§ DIRECTIONS FOR THIS TASK:
Restate, word for word, every line of the data.
—————
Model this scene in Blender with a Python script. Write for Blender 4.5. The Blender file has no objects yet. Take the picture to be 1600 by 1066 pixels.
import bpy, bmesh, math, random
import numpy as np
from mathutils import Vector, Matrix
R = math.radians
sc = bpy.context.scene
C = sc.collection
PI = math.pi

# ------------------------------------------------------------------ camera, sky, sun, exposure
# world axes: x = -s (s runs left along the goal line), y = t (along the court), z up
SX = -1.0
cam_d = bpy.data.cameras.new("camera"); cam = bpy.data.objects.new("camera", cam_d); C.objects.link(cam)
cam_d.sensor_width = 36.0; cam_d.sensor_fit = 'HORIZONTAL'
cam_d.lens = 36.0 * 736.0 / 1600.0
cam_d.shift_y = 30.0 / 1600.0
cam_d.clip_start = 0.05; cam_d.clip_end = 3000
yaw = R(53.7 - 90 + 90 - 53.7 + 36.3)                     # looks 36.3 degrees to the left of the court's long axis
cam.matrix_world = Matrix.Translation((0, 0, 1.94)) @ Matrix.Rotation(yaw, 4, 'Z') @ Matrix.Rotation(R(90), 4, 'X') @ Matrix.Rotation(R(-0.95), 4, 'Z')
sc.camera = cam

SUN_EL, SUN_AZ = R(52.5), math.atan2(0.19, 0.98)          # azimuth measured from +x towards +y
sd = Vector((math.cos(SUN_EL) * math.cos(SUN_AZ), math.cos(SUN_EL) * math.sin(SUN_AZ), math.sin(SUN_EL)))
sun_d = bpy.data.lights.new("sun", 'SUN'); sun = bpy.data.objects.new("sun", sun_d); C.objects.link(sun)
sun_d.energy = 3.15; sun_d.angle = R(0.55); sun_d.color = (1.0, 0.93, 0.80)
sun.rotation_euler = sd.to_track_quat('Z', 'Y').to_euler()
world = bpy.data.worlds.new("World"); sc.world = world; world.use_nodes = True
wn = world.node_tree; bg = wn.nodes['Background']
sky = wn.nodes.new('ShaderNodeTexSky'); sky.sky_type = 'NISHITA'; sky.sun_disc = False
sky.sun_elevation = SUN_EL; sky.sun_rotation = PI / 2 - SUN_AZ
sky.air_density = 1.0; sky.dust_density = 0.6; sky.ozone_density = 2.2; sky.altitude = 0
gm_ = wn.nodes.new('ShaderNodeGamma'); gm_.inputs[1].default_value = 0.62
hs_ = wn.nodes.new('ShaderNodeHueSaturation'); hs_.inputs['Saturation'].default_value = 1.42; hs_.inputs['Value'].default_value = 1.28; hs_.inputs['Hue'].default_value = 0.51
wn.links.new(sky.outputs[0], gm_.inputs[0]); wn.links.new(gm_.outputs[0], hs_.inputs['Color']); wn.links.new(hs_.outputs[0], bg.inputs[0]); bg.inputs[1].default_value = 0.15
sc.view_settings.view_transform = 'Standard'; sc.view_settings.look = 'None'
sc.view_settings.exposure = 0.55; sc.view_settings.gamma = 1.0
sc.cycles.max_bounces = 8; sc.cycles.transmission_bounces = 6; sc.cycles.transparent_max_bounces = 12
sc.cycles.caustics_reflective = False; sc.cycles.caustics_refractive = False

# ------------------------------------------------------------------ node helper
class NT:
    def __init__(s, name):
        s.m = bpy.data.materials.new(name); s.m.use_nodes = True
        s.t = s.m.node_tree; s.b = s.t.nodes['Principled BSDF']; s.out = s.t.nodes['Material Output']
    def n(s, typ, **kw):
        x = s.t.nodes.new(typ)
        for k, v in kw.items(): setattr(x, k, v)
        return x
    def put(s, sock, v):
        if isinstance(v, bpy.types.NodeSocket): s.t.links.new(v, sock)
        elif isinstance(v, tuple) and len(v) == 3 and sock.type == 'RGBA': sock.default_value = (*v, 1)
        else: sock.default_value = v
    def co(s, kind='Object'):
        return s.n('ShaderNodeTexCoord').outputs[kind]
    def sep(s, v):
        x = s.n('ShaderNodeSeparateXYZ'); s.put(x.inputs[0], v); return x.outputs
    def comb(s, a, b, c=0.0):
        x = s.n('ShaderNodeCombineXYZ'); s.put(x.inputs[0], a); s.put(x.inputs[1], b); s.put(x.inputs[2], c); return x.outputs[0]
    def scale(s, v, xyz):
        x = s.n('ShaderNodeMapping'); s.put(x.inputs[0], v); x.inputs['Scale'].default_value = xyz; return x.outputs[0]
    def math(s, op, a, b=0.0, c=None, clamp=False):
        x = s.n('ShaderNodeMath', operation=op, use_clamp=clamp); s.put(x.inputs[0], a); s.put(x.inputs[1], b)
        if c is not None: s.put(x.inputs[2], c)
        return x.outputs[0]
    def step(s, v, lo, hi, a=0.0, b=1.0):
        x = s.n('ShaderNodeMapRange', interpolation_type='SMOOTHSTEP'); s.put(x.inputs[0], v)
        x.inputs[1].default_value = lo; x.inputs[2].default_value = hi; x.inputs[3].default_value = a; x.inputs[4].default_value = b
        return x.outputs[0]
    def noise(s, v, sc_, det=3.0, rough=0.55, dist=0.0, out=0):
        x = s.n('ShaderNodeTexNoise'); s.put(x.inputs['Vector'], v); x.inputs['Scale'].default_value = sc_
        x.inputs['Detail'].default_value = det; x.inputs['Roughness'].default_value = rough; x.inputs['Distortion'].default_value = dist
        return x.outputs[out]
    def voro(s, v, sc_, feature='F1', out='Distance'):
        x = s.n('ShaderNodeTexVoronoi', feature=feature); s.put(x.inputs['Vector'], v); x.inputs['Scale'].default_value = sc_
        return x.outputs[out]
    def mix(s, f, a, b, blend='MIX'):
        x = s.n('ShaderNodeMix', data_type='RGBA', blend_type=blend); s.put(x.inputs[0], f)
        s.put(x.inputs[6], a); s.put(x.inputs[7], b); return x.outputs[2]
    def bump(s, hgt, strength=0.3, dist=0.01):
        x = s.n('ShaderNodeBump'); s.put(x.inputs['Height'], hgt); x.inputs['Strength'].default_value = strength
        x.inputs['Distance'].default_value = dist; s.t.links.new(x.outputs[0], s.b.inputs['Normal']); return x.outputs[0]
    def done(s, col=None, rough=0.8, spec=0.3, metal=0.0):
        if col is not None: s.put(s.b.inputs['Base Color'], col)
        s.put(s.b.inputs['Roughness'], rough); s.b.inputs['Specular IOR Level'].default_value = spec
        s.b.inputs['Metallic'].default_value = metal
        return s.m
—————
§ EXPECTED OUTPUT:
Model this scene in Blender with a Python script. Write for Blender 4.5. The Blender file has no objects yet. Take the picture to be 1600 by 1066 pixels.
import bpy, bmesh, math, random
import numpy as np
from mathutils import Vector, Matrix
R = math.radians
sc = bpy.context.scene
C = sc.collection
PI = math.pi

# ------------------------------------------------------------------ camera, sky, sun, exposure
# world axes: x = -s (s runs left along the goal line), y = t (along the court), z up
SX = -1.0
cam_d = bpy.data.cameras.new("camera"); cam = bpy.data.objects.new("camera", cam_d); C.objects.link(cam)
cam_d.sensor_width = 36.0; cam_d.sensor_fit = 'HORIZONTAL'
cam_d.lens = 36.0 * 736.0 / 1600.0
cam_d.shift_y = 30.0 / 1600.0
cam_d.clip_start = 0.05; cam_d.clip_end = 3000
yaw = R(53.7 - 90 + 90 - 53.7 + 36.3)                     # looks 36.3 degrees to the left of the court's long axis
cam.matrix_world = Matrix.Translation((0, 0, 1.94)) @ Matrix.Rotation(yaw, 4, 'Z') @ Matrix.Rotation(R(90), 4, 'X') @ Matrix.Rotation(R(-0.95), 4, 'Z')
sc.camera = cam

SUN_EL, SUN_AZ = R(52.5), math.atan2(0.19, 0.98)          # azimuth measured from +x towards +y
sd = Vector((math.cos(SUN_EL) * math.cos(SUN_AZ), math.cos(SUN_EL) * math.sin(SUN_AZ), math.sin(SUN_EL)))
sun_d = bpy.data.lights.new("sun", 'SUN'); sun = bpy.data.objects.new("sun", sun_d); C.objects.link(sun)
sun_d.energy = 3.15; sun_d.angle = R(0.55); sun_d.color = (1.0, 0.93, 0.80)
sun.rotation_euler = sd.to_track_quat('Z', 'Y').to_euler()
world = bpy.data.worlds.new("World"); sc.world = world; world.use_nodes = True
wn = world.node_tree; bg = wn.nodes['Background']
sky = wn.nodes.new('ShaderNodeTexSky'); sky.sky_type = 'NISHITA'; sky.sun_disc = False
sky.sun_elevation = SUN_EL; sky.sun_rotation = PI / 2 - SUN_AZ
sky.air_density = 1.0; sky.dust_density = 0.6; sky.ozone_density = 2.2; sky.altitude = 0
gm_ = wn.nodes.new('ShaderNodeGamma'); gm_.inputs[1].default_value = 0.62
hs_ = wn.nodes.new('ShaderNodeHueSaturation'); hs_.inputs['Saturation'].default_value = 1.42; hs_.inputs['Value'].default_value = 1.28; hs_.inputs['Hue'].default_value = 0.51
wn.links.new(sky.outputs[0], gm_.inputs[0]); wn.links.new(gm_.outputs[0], hs_.inputs['Color']); wn.links.new(hs_.outputs[0], bg.inputs[0]); bg.inputs[1].default_value = 0.15
sc.view_settings.view_transform = 'Standard'; sc.view_settings.look = 'None'
sc.view_settings.exposure = 0.55; sc.view_settings.gamma = 1.0
sc.cycles.max_bounces = 8; sc.cycles.transmission_bounces = 6; sc.cycles.transparent_max_bounces = 12
sc.cycles.caustics_reflective = False; sc.cycles.caustics_refractive = False

# ------------------------------------------------------------------ node helper
class NT:
    def __init__(s, name):
        s.m = bpy.data.materials.new(name); s.m.use_nodes = True
        s.t = s.m.node_tree; s.b = s.t.nodes['Principled BSDF']; s.out = s.t.nodes['Material Output']
    def n(s, typ, **kw):
        x = s.t.nodes.new(typ)
        for k, v in kw.items(): setattr(x, k, v)
        return x
    def put(s, sock, v):
        if isinstance(v, bpy.types.NodeSocket): s.t.links.new(v, sock)
        elif isinstance(v, tuple) and len(v) == 3 and sock.type == 'RGBA': sock.default_value = (*v, 1)
        else: sock.default_value = v
    def co(s, kind='Object'):
        return s.n('ShaderNodeTexCoord').outputs[kind]
    def sep(s, v):
        x = s.n('ShaderNodeSeparateXYZ'); s.put(x.inputs[0], v); return x.outputs
    def comb(s, a, b, c=0.0):
        x = s.n('ShaderNodeCombineXYZ'); s.put(x.inputs[0], a); s.put(x.inputs[1], b); s.put(x.inputs[2], c); return x.outputs[0]
    def scale(s, v, xyz):
        x = s.n('ShaderNodeMapping'); s.put(x.inputs[0], v); x.inputs['Scale'].default_value = xyz; return x.outputs[0]
    def math(s, op, a, b=0.0, c=None, clamp=False):
        x = s.n('ShaderNodeMath', operation=op, use_clamp=clamp); s.put(x.inputs[0], a); s.put(x.inputs[1], b)
        if c is not None: s.put(x.inputs[2], c)
        return x.outputs[0]
    def step(s, v, lo, hi, a=0.0, b=1.0):
        x = s.n('ShaderNodeMapRange', interpolation_type='SMOOTHSTEP'); s.put(x.inputs[0], v)
        x.inputs[1].default_value = lo; x.inputs[2].default_value = hi; x.inputs[3].default_value = a; x.inputs[4].default_value = b
        return x.outputs[0]
    def noise(s, v, sc_, det=3.0, rough=0.55, dist=0.0, out=0):
        x = s.n('ShaderNodeTexNoise'); s.put(x.inputs['Vector'], v); x.inputs['Scale'].default_value = sc_
        x.inputs['Detail'].default_value = det; x.inputs['Roughness'].default_value = rough; x.inputs['Distortion'].default_value = dist
        return x.outputs[out]
    def voro(s, v, sc_, feature='F1', out='Distance'):
        x = s.n('ShaderNodeTexVoronoi', feature=feature); s.put(x.inputs['Vector'], v); x.inputs['Scale'].default_value = sc_
        return x.outputs[out]
    def mix(s, f, a, b, blend='MIX'):
        x = s.n('ShaderNodeMix', data_type='RGBA', blend_type=blend); s.put(x.inputs[0], f)
        s.put(x.inputs[6], a); s.put(x.inputs[7], b); return x.outputs[2]
    def bump(s, hgt, strength=0.3, dist=0.01):
        x = s.n('ShaderNodeBump'); s.put(x.inputs['Height'], hgt); x.inputs['Strength'].default_value = strength
        x.inputs['Distance'].default_value = dist; s.t.links.new(x.outputs[0], s.b.inputs['Normal']); return x.outputs[0]
    def done(s, col=None, rough=0.8, spec=0.3, metal=0.0):
        if col is not None: s.put(s.b.inputs['Base Color'], col)
        s.put(s.b.inputs['Roughness'], rough); s.b.inputs['Specular IOR Level'].default_value = spec
        s.b.inputs['Metallic'].default_value = metal
        return s.m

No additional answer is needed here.